Copy verbatim the material from its first line to the line that holds "from mathutils import Vector, Matrix, noise", including that line.

### DATA EXCERPT
------
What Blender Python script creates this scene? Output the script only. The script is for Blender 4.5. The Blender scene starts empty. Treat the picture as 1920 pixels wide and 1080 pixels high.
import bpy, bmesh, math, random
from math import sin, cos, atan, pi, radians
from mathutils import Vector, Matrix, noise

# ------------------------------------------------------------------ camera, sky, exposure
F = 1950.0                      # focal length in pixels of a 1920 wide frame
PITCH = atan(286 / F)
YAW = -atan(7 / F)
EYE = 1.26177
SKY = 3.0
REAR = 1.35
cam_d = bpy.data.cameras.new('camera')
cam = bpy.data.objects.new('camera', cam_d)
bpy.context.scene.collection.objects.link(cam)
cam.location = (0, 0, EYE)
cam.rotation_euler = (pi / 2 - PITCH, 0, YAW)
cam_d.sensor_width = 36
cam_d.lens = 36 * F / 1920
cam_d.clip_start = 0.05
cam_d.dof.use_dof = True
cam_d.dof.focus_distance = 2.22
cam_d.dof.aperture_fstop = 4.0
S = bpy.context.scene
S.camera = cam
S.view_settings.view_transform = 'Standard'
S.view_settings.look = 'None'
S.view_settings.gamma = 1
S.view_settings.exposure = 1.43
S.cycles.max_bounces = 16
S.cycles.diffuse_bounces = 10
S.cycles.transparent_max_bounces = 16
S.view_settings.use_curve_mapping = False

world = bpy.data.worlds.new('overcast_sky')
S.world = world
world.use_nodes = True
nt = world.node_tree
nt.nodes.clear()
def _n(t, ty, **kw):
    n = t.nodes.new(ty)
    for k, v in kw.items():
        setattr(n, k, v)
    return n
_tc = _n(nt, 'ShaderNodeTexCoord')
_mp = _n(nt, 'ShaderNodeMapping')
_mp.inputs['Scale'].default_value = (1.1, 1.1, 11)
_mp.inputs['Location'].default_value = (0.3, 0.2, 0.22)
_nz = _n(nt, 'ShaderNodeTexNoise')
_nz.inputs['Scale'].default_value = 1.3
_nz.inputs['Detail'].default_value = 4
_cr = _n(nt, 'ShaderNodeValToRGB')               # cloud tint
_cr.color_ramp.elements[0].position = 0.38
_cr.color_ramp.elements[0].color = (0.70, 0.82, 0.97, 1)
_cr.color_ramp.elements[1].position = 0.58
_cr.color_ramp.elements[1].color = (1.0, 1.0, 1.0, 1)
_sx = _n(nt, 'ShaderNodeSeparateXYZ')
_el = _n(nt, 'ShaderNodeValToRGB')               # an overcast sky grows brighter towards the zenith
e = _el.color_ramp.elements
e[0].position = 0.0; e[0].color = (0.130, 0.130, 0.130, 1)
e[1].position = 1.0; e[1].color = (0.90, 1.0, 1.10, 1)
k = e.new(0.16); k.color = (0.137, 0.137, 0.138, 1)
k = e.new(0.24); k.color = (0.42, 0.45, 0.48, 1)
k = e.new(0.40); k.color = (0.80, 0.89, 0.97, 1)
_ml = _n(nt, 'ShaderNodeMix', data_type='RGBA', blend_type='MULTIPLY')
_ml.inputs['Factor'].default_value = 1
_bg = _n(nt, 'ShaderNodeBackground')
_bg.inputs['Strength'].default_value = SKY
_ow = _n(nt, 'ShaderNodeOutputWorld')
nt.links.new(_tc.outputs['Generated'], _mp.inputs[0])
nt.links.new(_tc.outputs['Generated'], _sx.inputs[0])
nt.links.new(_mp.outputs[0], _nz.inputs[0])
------
### RIGHT ANSWER
What Blender Python script creates this scene? Output the script only. The script is for Blender 4.5. The Blender scene starts empty. Treat the picture as 1920 pixels wide and 1080 pixels high.
import bpy, bmesh, math, random
from math import sin, cos, atan, pi, radians
from mathutils import Vector, Matrix, noise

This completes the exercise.